Me, "With OPEC's deal to reduce Oil exporting to prop up the price of a barrel of oil they have inadvertently helped U.S. Shale Oil drillers, (Frackers). I have written about this previously. With the conclusion being that even as OPEC tries to save itself by increasing the price of Oil, U.S. production may surge. Why is this important? Any increase in Oil production here in the U.S. helps increase energy jobs and can led to lower prices at the U.S. pump if not around the world as OPEC's cut is balanced out. The problem becomes what will OPEC do about this? They tried to drive U.S. Oil Frackers out of business by lowering the cost of oil. With that not working, Frackers just stopped drilling and waited OPEC out, more curtailing of production may be hotly debated at future OPEC meetings. Since most of the OPEC countries did not want to cut production, the future of oil price is in question.
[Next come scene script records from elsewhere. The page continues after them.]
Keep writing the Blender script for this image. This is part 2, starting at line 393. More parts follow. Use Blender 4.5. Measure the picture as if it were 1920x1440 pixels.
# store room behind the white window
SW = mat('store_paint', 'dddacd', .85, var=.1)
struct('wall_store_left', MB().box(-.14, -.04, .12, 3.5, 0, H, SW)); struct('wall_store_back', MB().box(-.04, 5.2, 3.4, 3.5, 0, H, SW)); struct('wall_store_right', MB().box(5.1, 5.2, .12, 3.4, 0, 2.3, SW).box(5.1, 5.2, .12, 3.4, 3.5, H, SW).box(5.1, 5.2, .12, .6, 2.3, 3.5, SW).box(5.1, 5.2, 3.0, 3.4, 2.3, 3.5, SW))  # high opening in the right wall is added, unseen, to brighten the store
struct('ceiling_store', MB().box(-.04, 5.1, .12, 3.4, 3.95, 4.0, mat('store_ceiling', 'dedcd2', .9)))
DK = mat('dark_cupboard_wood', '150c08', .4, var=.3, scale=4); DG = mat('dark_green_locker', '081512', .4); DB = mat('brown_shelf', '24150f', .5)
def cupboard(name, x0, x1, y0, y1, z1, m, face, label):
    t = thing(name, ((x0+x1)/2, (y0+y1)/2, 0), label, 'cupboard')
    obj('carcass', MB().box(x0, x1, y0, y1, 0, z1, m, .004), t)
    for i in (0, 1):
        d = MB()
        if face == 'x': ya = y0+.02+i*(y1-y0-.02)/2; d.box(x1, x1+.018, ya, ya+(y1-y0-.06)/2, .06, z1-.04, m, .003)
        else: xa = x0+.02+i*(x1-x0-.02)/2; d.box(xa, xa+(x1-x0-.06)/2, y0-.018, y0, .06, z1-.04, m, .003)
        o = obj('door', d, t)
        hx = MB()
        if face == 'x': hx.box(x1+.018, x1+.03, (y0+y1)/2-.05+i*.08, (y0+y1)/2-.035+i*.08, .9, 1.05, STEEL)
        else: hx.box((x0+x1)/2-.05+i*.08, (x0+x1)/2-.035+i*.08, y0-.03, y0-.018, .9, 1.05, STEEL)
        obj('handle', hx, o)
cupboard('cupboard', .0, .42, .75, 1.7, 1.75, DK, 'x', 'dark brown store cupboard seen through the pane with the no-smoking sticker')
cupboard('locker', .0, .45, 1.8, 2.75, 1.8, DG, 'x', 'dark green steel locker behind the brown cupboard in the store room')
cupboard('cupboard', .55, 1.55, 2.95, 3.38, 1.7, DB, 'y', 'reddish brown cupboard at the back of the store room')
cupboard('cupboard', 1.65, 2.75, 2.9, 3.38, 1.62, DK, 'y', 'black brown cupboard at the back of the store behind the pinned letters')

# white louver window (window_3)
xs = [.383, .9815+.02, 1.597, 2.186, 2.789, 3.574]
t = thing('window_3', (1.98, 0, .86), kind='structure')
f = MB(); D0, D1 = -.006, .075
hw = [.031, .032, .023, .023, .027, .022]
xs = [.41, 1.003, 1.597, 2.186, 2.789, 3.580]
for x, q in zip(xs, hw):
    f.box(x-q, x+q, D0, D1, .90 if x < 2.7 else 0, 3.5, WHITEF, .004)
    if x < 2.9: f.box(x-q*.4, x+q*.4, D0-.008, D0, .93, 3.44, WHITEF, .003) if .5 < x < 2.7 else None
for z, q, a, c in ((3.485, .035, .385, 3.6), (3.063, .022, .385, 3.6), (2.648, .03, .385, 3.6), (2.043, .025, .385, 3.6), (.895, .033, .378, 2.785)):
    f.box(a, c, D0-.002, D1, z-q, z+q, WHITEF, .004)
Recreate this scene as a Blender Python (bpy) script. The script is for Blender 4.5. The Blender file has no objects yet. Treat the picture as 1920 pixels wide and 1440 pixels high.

Whatever happens, oil production will continue to be a speculators market."
From article, "Shale Specter Haunts OPEC’s Feast as Oil Seen Rallying Into 2017"
“OPEC is aiming for a much-needed lift to the oil price, given the stretched fiscal balance sheets of every producing nation,” said Ed Morse, head of commodities research at Citigroup. “The question really should be what happens afterwards -- how fast is U.S. shale going to come back?”
At 8.8 million barrels a day, the U.S. is already pumping almost as much crude as two years ago, with just a third of the rigs it operated at the peak, data from Baker Hughes Inc. and the Energy Information Administration show. Since May, drillers have added about 200 rigs, taking advantage of rising prices as talk of an OPEC supply cut circulated.
After three years of turmoil, there are already signs of a rebirth in America’s shale fields as prices have risen and stabilized at around $50. If they jump by another $10, shale output that’s now at 4.5 million barrels a day could quickly rise by 500,000 barrels, Citigroup’s Morse wrote in a Dec. 22 research note.
A bigger boost in prices could mean a million-barrel shale surge from the U.S., Macquarie Research analysts Vikas Dwivedi and Walt Chancellor noted in a Dec. 12 report to clients. That would all but obliterate the cuts OPEC agreed to in November.